Estates of decedents who die during 2023 have a basic exclusion of $12.92 million, up from a total of $12.06 million for estates of decedents who died in 2022. The annual exclusion for gifts increases to $17,000 for calendar 2023, up from $16,000 for calendar year 2021.

 

The maximum credit allowed for adoptions for tax year 2023 is the amount of qualified adoption expenses up to $15,950, an increase from the maximum $14,890 for 2022.

 

By statute, certain items that were indexed for inflation in the past are currently not adjusted.

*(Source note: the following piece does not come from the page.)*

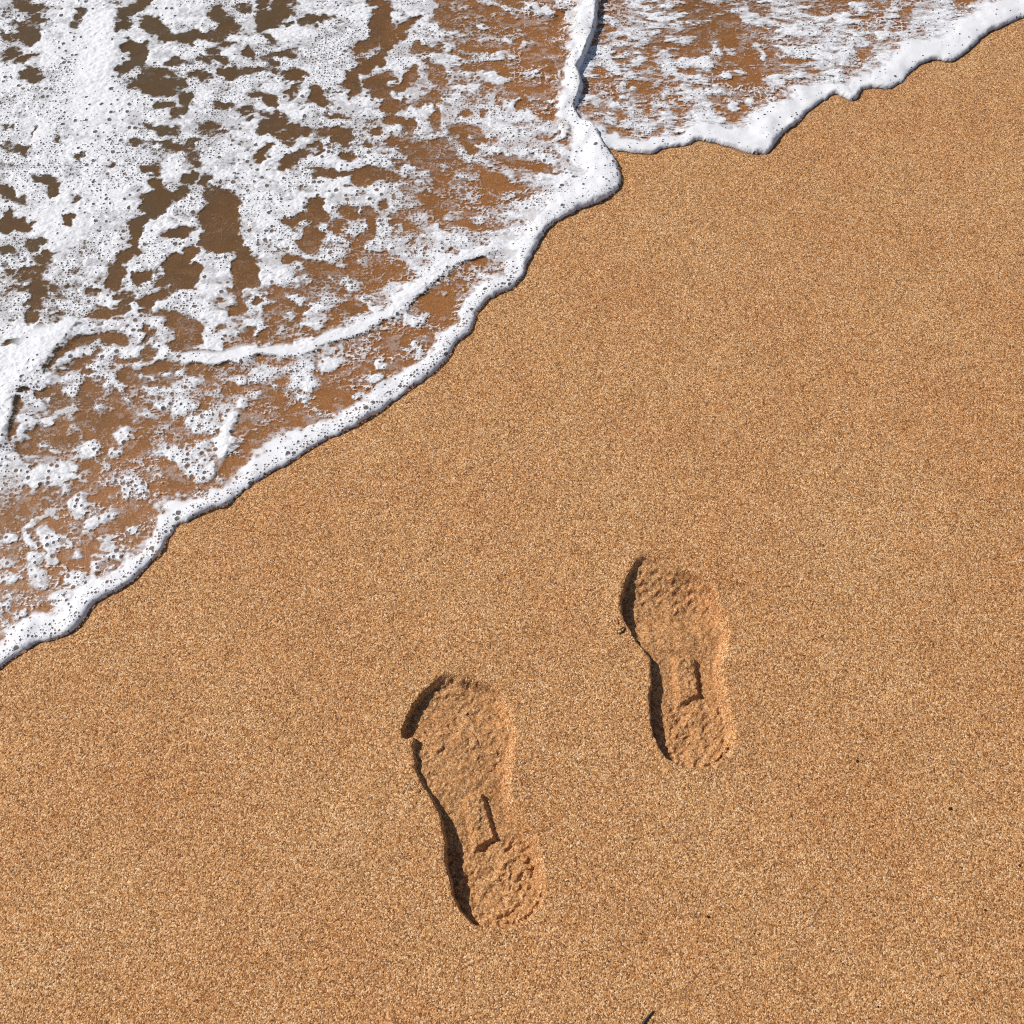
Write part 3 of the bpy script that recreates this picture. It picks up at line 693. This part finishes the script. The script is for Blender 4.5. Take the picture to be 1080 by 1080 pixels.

The personal exemption for tax year 2023 remains at 0, as it was for 2022. For 2023, as in tax years going back to 2018, there is no limitation on itemized deductions.

 

The MAGI amount used by joint filers to determine the reduction in the Lifetime Learning Credit is not adjusted for inflation for taxable years beginning after 2020. The Lifetime Learning Credit is phased out for taxpayers with MAGI exceeding $80,000 ($160,000 for joint returns).

 

The Inflation Reduction Act extended certain energy-related tax breaks and indexed for inflation the energy-efficient commercial buildings deduction beginning with tax year 2023. The applicable dollar value used to determine the maximum allowance of the deduction is $0.54 increased (but not above $1.07) two cents for each percentage point by which the total annual energy and power costs for the building are certified to be reduced by a percentage greater than 25%.

 

The applicable dollar value used to determine the increased deduction amount for certain property is $2.68 increased (but not above $5.36) 11 cents for each percentage point by which the total annual energy and power costs for the building are certified to be reduced by a percentage greater than 25%.